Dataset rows
--------------------
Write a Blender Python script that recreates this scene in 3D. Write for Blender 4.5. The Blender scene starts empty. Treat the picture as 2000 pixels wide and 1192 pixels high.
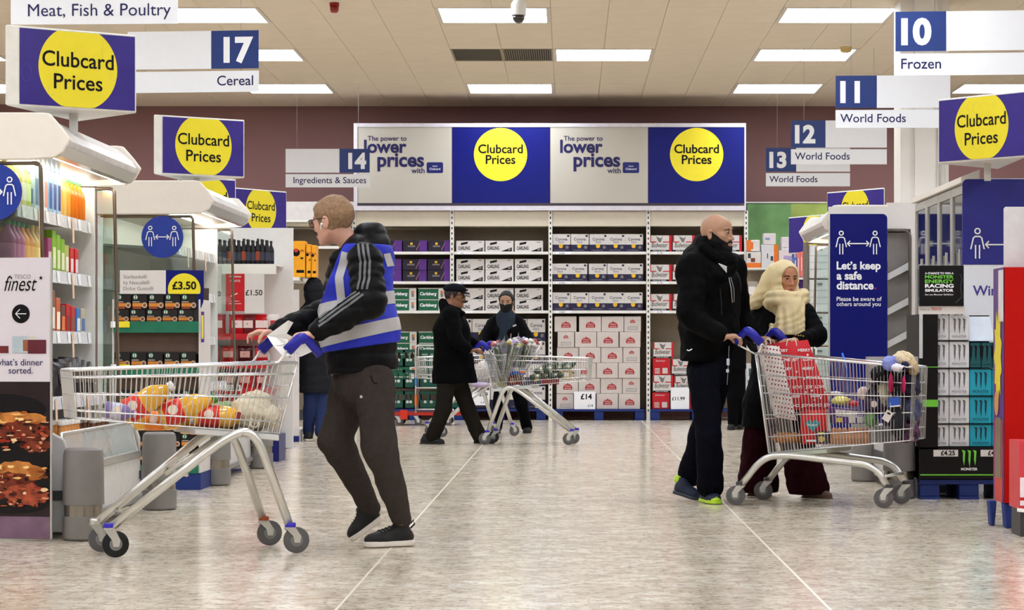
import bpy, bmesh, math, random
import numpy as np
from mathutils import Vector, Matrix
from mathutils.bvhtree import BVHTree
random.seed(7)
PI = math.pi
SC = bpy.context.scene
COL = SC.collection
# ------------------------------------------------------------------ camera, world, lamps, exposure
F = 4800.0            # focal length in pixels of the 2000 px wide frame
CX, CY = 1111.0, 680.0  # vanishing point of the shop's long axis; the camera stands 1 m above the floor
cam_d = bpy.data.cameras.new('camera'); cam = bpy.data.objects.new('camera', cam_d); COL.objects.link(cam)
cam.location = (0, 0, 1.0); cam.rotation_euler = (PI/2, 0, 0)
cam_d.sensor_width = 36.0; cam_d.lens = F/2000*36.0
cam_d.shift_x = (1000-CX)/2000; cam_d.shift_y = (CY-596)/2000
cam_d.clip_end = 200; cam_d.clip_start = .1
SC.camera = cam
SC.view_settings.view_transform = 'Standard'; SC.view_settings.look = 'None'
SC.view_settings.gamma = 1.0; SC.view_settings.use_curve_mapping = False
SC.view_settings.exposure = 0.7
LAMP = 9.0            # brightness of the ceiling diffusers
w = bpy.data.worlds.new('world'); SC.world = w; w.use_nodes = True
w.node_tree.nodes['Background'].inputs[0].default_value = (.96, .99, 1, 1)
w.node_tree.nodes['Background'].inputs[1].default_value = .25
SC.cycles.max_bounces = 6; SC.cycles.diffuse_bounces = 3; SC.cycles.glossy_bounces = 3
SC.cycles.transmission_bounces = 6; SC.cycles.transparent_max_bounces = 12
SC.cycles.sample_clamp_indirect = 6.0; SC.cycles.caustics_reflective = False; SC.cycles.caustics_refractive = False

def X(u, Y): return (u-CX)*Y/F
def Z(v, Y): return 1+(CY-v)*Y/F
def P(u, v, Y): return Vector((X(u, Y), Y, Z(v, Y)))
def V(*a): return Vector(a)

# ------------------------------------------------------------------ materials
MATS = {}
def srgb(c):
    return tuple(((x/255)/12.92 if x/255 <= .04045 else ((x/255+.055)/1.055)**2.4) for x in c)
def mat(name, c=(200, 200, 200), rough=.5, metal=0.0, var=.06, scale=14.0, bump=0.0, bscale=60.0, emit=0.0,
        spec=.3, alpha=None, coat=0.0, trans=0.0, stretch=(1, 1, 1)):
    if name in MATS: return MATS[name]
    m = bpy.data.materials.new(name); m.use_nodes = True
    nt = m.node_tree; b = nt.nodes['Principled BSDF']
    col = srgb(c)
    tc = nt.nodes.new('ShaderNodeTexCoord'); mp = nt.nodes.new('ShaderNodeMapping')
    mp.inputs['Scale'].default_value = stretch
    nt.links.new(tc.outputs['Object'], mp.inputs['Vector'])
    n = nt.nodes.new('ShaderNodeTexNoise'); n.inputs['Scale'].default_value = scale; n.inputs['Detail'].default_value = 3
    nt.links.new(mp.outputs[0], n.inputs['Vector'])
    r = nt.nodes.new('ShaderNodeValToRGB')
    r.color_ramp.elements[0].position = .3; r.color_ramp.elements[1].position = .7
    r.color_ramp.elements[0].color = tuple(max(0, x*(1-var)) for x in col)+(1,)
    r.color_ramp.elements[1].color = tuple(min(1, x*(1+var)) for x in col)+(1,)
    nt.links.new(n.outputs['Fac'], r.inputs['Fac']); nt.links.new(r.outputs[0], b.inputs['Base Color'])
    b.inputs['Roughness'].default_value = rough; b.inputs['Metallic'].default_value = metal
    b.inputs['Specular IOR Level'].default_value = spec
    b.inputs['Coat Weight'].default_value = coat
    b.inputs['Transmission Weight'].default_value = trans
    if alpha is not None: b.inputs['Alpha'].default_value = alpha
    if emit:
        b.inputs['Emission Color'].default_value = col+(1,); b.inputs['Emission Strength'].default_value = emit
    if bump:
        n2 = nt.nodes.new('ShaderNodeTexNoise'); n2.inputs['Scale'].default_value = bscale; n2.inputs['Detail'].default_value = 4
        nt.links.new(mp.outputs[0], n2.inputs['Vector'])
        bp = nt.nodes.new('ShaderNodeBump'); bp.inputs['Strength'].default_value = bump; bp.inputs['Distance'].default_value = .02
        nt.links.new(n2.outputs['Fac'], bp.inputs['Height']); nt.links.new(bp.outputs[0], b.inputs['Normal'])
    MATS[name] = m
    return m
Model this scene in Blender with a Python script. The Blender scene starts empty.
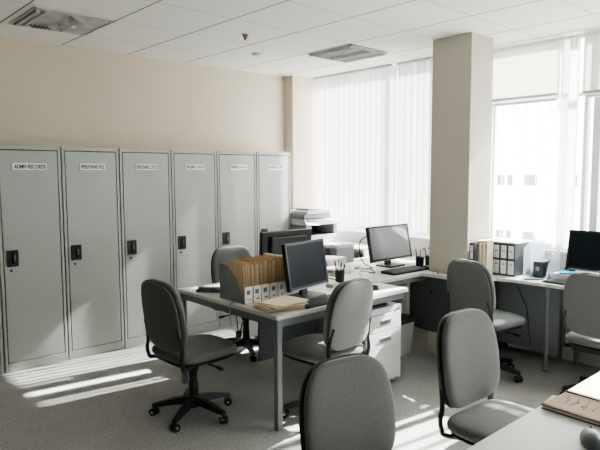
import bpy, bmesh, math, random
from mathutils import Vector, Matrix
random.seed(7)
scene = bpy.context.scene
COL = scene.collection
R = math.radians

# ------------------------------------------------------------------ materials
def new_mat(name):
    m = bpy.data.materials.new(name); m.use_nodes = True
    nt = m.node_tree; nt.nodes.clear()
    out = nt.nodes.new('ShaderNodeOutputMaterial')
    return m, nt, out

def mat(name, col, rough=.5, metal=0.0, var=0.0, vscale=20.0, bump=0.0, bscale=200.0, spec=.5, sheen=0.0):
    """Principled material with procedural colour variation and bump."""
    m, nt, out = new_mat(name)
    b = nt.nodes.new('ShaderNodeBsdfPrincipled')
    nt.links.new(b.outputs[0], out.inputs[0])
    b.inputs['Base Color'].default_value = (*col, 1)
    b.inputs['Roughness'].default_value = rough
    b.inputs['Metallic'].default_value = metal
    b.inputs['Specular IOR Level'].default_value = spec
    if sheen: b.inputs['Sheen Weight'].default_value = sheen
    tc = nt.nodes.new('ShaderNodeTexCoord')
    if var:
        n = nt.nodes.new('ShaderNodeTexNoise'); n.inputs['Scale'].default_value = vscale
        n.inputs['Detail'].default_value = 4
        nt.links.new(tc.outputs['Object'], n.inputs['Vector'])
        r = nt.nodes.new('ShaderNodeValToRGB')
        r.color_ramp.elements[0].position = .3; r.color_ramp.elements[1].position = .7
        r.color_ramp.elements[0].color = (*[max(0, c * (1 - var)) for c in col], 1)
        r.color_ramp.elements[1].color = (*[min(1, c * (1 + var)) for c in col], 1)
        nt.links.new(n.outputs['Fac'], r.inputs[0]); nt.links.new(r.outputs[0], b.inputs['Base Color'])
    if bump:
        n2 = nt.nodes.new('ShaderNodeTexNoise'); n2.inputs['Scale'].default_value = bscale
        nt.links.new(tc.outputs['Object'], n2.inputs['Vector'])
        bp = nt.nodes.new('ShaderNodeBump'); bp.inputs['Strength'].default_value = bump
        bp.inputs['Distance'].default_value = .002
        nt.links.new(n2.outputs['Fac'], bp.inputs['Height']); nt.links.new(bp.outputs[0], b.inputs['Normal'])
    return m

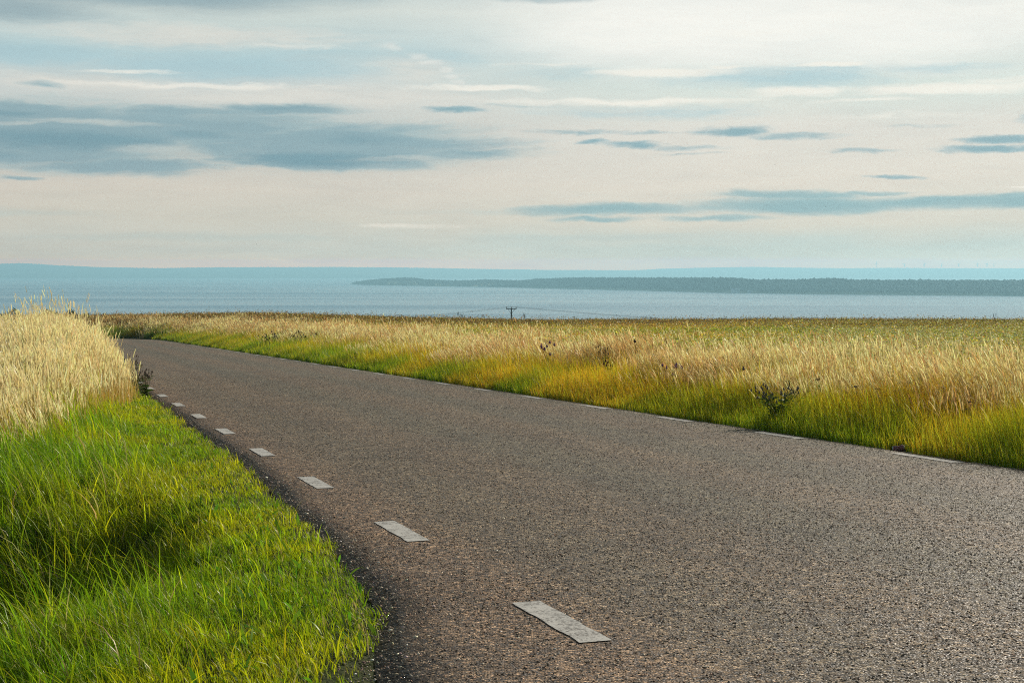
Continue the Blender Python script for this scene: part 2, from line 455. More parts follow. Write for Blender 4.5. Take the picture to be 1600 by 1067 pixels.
--------------------
• _TASK OBJECTIVE_: Copy exactly the part of the material above that opens with the line containing "Model this scene" and closes with the line containing "return m, nt, out", ends included. Drop the images.

• _ANSWER TO THE EXERCISE_:
Model this scene in Blender with a Python script. The Blender scene starts empty.
import bpy, bmesh, math, random
from mathutils import Vector, Matrix
random.seed(7)
scene = bpy.context.scene
COL = scene.collection
R = math.radians

# ------------------------------------------------------------------ materials
def new_mat(name):
    m = bpy.data.materials.new(name); m.use_nodes = True
    nt = m.node_tree; nt.nodes.clear()
    out = nt.nodes.new('ShaderNodeOutputMaterial')
    return m, nt, out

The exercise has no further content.